The rise in comparable-store sales was well ahead of the street expectations, reflecting strong sales in the grocery category coupled with sales growth in health and beauty products and clothing basics.

The company’s comparable-store sales jumped 4.5% for June 2011, following an increase of 2.8% in May 2011, compared with a growth of 1.7% in June 2010.

Year-to-date comparable-store sales inched up 2.7% versus an increase of 2.3% in the prior-year period.

Category wise, grocery and apparel reported healthy sales. However, sales remained sluggish across home goods, movies and books.

Based in Minneapolis, Minnesota, Target announced that net retail sales for June rose 5.7% to $6,256 million from $5,918 million reported in the prior-year period.

Year-to-date, sales climbed 3.6% to $26,635 million.

Target’s strategic initiatives, such as the REDcard Rewards program and P-fresh in-store food and grocery sections, should help drive comparable-store sales and operating margins in the long term. We believe that increased focus on consumables will boost sales in a sluggish retail environment.

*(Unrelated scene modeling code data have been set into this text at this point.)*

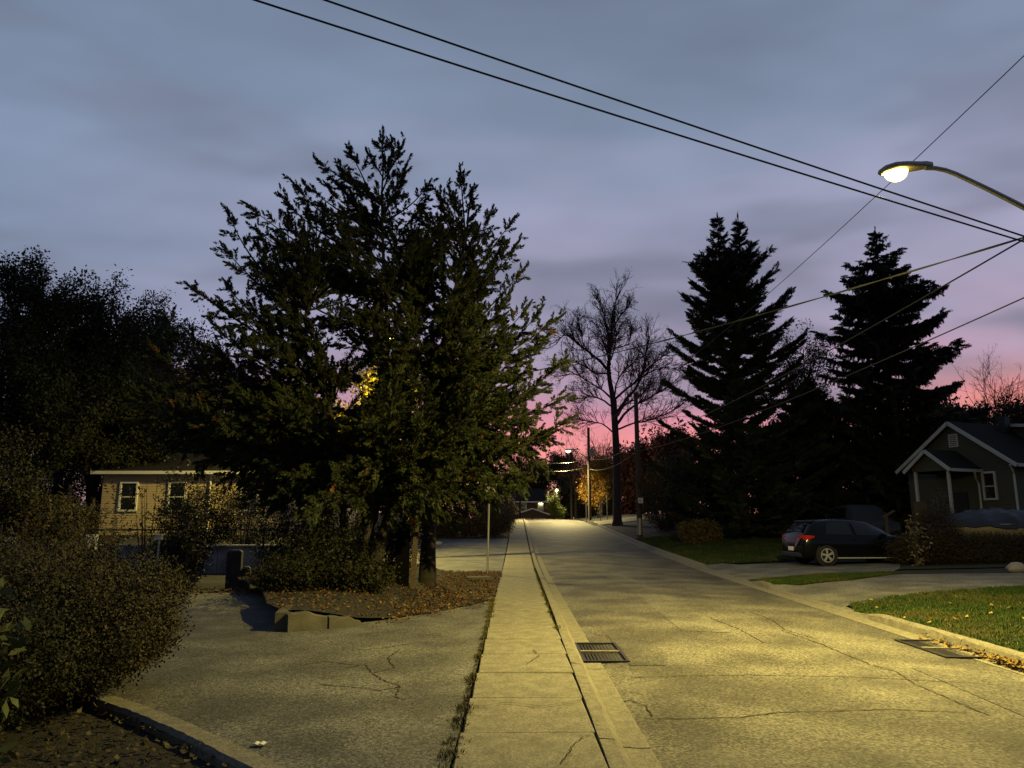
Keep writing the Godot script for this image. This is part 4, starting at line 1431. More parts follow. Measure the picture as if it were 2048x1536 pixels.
func left_house() -> void:
	var d := 36.0
	var a := P(203, 1000, d)
	var x0 := a.x
	var x1 := P(640, 1000, d).x
	var g := 0.83
	var eave := P(200, 948, d).y - 0.02
	var t := thing("house", "small beige clapboard house with dark hip roof behind the chain-link fence", "house", Vector3(x0, 0, -d))
	var w := x1 - x0
	var s := mk()
	box(s, Vector3(w * 0.5, (g + eave) * 0.5 - 0.2, -4.0), Vector3(w - 0.04, eave - g + 0.4, 7.96))
	obj("wall", s, M.siding, t)
	var lap := mk()
	lapped(lap, Vector3(0, 0, 0), Vector3.RIGHT, Vector3(0, 0, 1), w, g - 0.3, eave, 0.115)
	lapped(lap, Vector3(0, 0, -8), Vector3(0, 0, 1), Vector3(-1, 0, 0), 8.0, g - 0.3, eave, 0.115)
	lapped(lap, Vector3(w, 0, 0), Vector3(0, 0, -1), Vector3(1, 0, 0), 8.0, g - 0.3, eave, 0.115)
	obj("siding", lap, M.siding, t)
	var r := mk()
	var o := 0.42
	var top := eave + 1.85
	var e := [Vector3(-o, eave + 0.14, o), Vector3(w + o, eave + 0.14, o), Vector3(w + o, eave + 0.14, -8 - o), Vector3(-o, eave + 0.14, -8 - o)]
	var ra := Vector3(1.5, top, -4)
	var rb := Vector3(w - 1.5, top, -4)
	quad(r, e[0], e[1], rb, ra)
	quad(r, e[2], e[3], ra, rb)
	tri(r, e[1], e[2], rb)
	tri(r, e[3], e[0], ra)
	quad(r, e[3], e[2], e[1], e[0])
	obj("roof", r, M.shingle, t)
	var f := mk()
	box(f, Vector3(w * 0.5, eave + 0.07, o), Vector3(w + 2 * o, 0.15, 0.05))
	box(f, Vector3(-o, eave + 0.071, -4), Vector3(0.05, 0.148, 8 + 2 * o - 0.06))
	obj("fascia", f, M.white, t)
	var sf := mk()
	box(sf, Vector3(w * 0.5, eave + 0.005, o * 0.5), Vector3(w + 2 * o - 0.08, 0.02, o - 0.03))
	obj("soffit", sf, M.white, t)
	for p in [[258, 993], [355, 993], [500, 993]]:
		var q := P(p[0], p[1], d)
		window_on(t, Vector3(q.x - x0, q.y, 0.02), 0.72, 1.25, Basis.IDENTITY, M.white)
	for p in [[248, 0], [286, 0]]:
		var v := mk()
		var q := P(p[0], 910, d + 2.6)
		var yy := eave + 0.14 + (top - eave - 0.14) * 3.0 / 4.42
		slab(v, Vector3(q.x - x0, yy + 0.06, -2.6), Vector3(0.4, 0.14, 0.35), 0.04)
		obj("roof_vent", v, M.white, t)
	var dp := mk()
	var q2 := P(417, 1040, d)
	cyl(dp, Vector3(q2.x - x0, g - 0.3, 0.09), Vector3(q2.x - x0, eave - 0.02, 0.09), 0.05)
	obj("downspout", dp, M.white, t)

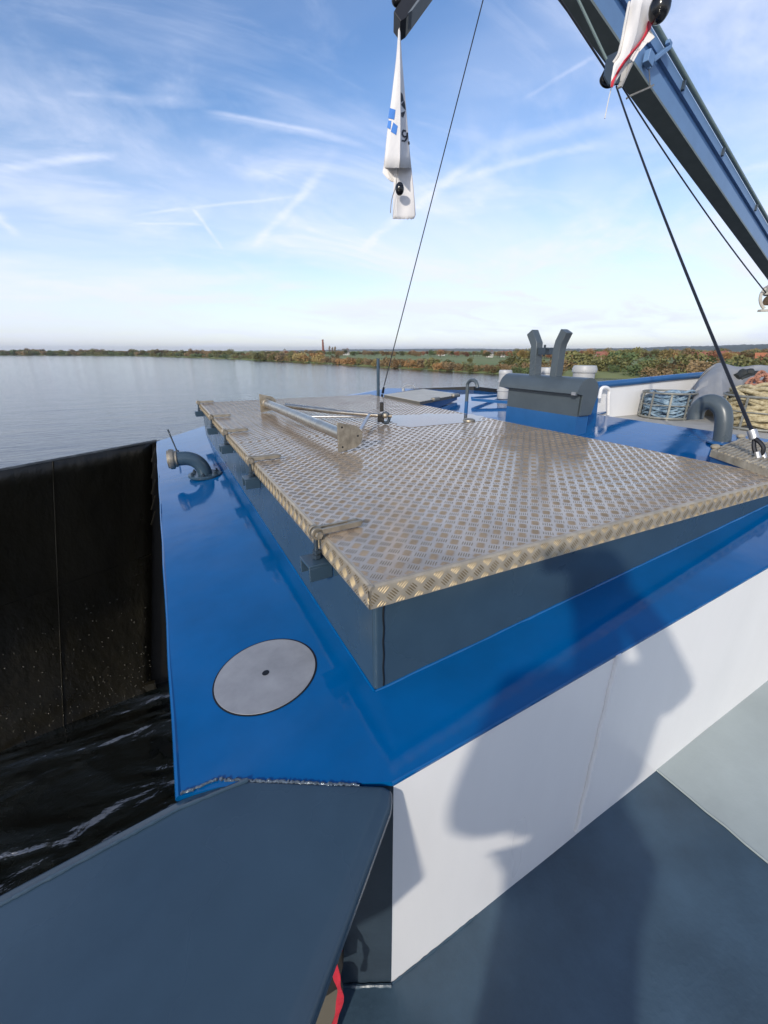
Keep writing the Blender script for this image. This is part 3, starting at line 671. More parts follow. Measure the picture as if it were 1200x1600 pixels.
# tarpaulin heap
t = thing('tarpaulin', onz(1140, 640, ZS), 'grey tarpaulin thrown in peaks over deck gear behind the ropes', 'tarpaulin')
dT = 4.0
outl = [(1077, 622), (1082, 606), (1092, 590), (1106, 576), (1118, 567), (1128, 565), (1142, 571), (1160, 574), (1178, 569), (1200, 570), (1230, 576), (1260, 600), (1260, 640)]
mb = MB(); cols = len(outl); rows = 9; vsx = []
for j in range(rows + 1):
    f = j / rows
    for i, (x, y) in enumerate(outl):
        cxp = 1165; yy_ = 632 + (y - 632) * (1 - f * f) ; xx = x + (cxp - x) * 0.0
        d = dT + .3 - .5 * f + .30 * abs(noise.noise(V((i * .55, f * 2.2, 2)))) - .16 * abs(noise.noise(V((i * 1.3, f * 4.5, 7)))) + .05 * math.sin(i * 1.9 + f * 2)
        vsx.append(dep(xx + 3 * noise.noise(V((i, f * 4, 9))), yy_, d))
mb.add(vsx, [(j * cols + i, (j + 1) * cols + i, (j + 1) * cols + i + 1, j * cols + i + 1) for j in range(rows) for i in range(cols - 1)])
so_ = mb.build('sheet', TARP, t, 25); sb = so_.modifiers.new('thick', 'SOLIDIFY'); sb.thickness = .012; sb2 = so_.modifiers.new('sub', 'SUBSURF'); sb2.levels = 1; sb2.render_levels = 1
mb = MB(); rr = random.Random(9)
for pts in (((1150, 590), (1165, 582), (1180, 586), (1205, 588), (1230, 592)), ((1155, 594), (1172, 590), (1195, 593), (1225, 597))):
    mb.tube(smoothpath([dep(x, y, 4.15) for x, y in pts], 4), [.03 + .02 * rr.random() for _ in range((len(pts) - 1) * 4 + 1)], 8)
mb.build('dark_hem', TARPD, t)
mb = MB(); mb.prism([dep(x, y, 4.2) for x, y in ((1118, 614), (1160, 606), (1200, 600), (1230, 606), (1230, 628), (1150, 624))], FW * .06); mb.build('dark_lining', TARPD, t, 0)
mb = MB(); mb.bar(dep(1072, 616, 4.4), dep(1180, 628, 4.1), .05, .03); mb.box(dep(1120, 655, 4.35), (.5, .4, .25)); 
tag(mb.build('plank', WOOD, smooth=0), 'weathered brown plank on a low crate under the tarpaulin', 'plank')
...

The company is also managing its costs effectively, resulting in margin improvement and bottom-line growth. Target now tends to focus more on store renovations while enhancing store sales productivity, introducing smaller format stores and opening stores in international markets. However, an unfavorable consumer spending pattern and increased competition remain matters of concern.

Target, which currently operates 1,755 stores in 49 states, faces stiff competition from Wal-Mart Stores Inc. (WMT). Currently, we have a long-term ‘Neutral’ rating on the stock. Moreover, Target holds a Zacks #3 Rank, which translates into a short-term ‘Hold’ recommendation.